Troca de e-mails: fartura de mal entendidos no auge da era tecnológica

Tempos atrás enviei um e-mail para um amigo. Perdemos o contato desde que ele foi viver fora e, graças a um amigo comum consegui seu endereço eletrônico. Por que perdemos o contato?

Acidentalmente vi a ex-mulher dele na maior descabelação de fandangos com uma outra garota. Estavam encostadas numa pilastra no estacionamento de um shopping. Fiquei na minha, fingi que não vi e até tentei me esconder mas não adiantou. Ela me viu e quando o brejo veio à tona contou para o meu amigo que até eu já sabia.

O cara ficou enfurecido. Achava que eu deveria ter contado a ele já que a cidade toda estava sabendo. Tentei explicar que não sou lanterninha da vida alheia, fiquei e ficarei quieto sempre, etc. O cara deu uma sumida. Eu também não gostei do policiamento, desse papo “você tinha que fazer isso”. Qual é?

Para zerar tudo, espalhar bandeira branca por aí, tempos atrás sentei no computador, escrevi umas 20 linhas e, no final (lembro bem), digitei “aguardo resposta, meu chapa”. Até hoje não recebi resposta alguma.

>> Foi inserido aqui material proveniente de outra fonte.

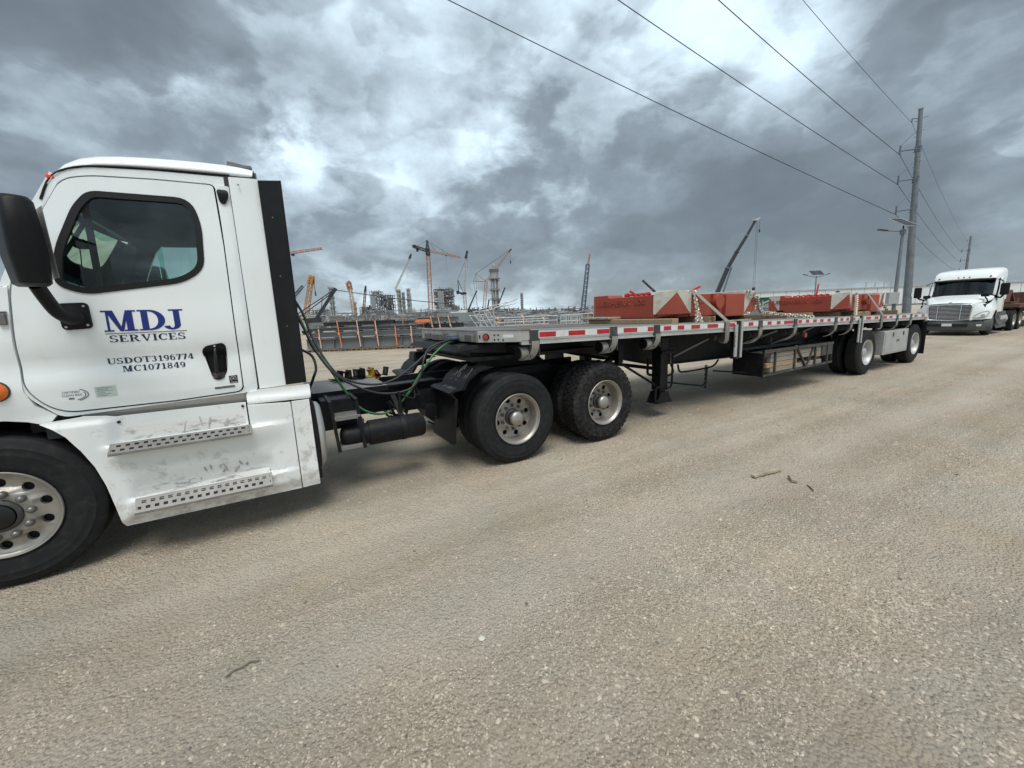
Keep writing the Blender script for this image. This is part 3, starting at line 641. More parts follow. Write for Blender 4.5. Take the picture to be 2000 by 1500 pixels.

A princípio achei que o cara não tinha recebido o e-mail mas, caso o endereço estivesse errado, a mensagem teria voltado. Chato, cri-cri, entrei em contato com o tal amigo comum que confirmou que o endereço era aquele mesmo. Eu ia mandar um segundo e-mail perguntando se ele havia recebido o primeiro, mas bateu o comodismo, o “dane-se”. Vai ver que a cornofobia bateu, ele lembrou da história do shopping e fez beicinho.

Se bem que chateado comigo ele não está porque na última vez que nos encontramos (ele estava até de mulher nova) rimos pra cacete, lembramos de alguns fatos da adolescência, eu desejei boa viagem, enfim, tudo azul. Mas como acho o silêncio uma forma de comunicação, fiquei meio encafifado. Voltei ao amigo comum que disse ter acontecido a mesma coisa com ele. Mandou um e-mail e o cara não respondeu. Esqueci o assunto.

Na magistral canção “Paula e Bebeto” (versão original do disco “Minas”, de Milton Nascimento), Caetano Veloso pergunta “qual a palavra que nunca foi dita?”. Muitas, Caetano. Muitas palavras ainda não foram ditas nesse oceano de silêncios estranhos que eventualmente nos rodeia à bordo da farta tecnologia, como o caso do meu amigo que caminha a passos largos para a cratera dos ex-amigos. Por causa de um e-mail? Sim, por causa de um e-mail.

Mais do que um artifício tecnológico, o e-mail transporta mensagens.
Na Europa inventaram um manual para o uso do e-mail e o primeiro item é “responda logo”. Recebeu? Responda. Mesmo que a resposta seja “recebi sua mensagem e logo vou responder”. Claro que estou me referindo a pessoas que nos consideram e vice e versa. E, assim que der, mande a resposta. O nome desse vai e vem de informações é Comunicação, uma ciência que (na boa) a internet está vulgarizando.
Outro cuidado é com o texto. Texto é uma ferramenta perigosa quando é mexida com intimidade por quem não tem intimidade alguma com ele. Exemplo: numa redação da vida nós (um pequeno grupo de quatro, cinco colegas que se tornaram amigos) nos tratávamos mutuamente de “canalha”. Telefone: “alô, canalha? Tudo bem?”. E por aí foi. A existência pulverizou esse grupo mas, sinceramente, se eu tiver que mandar uma mensagem para um deles hoje não vou começar com um “fala, canalha!”. Vai que o cara esqueceu de que nos tratávamos assim, ou que mudou de temperamento, ou que...entenderam? Outro perigo é esse trio que digitei aí atrás, os três pontinhos das reticências. Reticências abrem um universo de especulações.

Algumas pessoas são dúbias ao vivo e, no texto, essa duplicidade de comportamento existencial é simbolizada pelas reticências. Não me dou bem com pessoas reticentes. Aliás, me dou mal com pessoas reticentes. Prefiro um golpe brutal e certeiro do que petelecos, indiretas, reticências. Numa outra redação da vida um colega pôs reticências num texto e automaticamente ganhou o apelido de Monalisa, o enigma que Da Vinci pintou que não sabemos se ri ou chora. Pelo que sei, o colega nunca mais usou os três pontinhos para nada.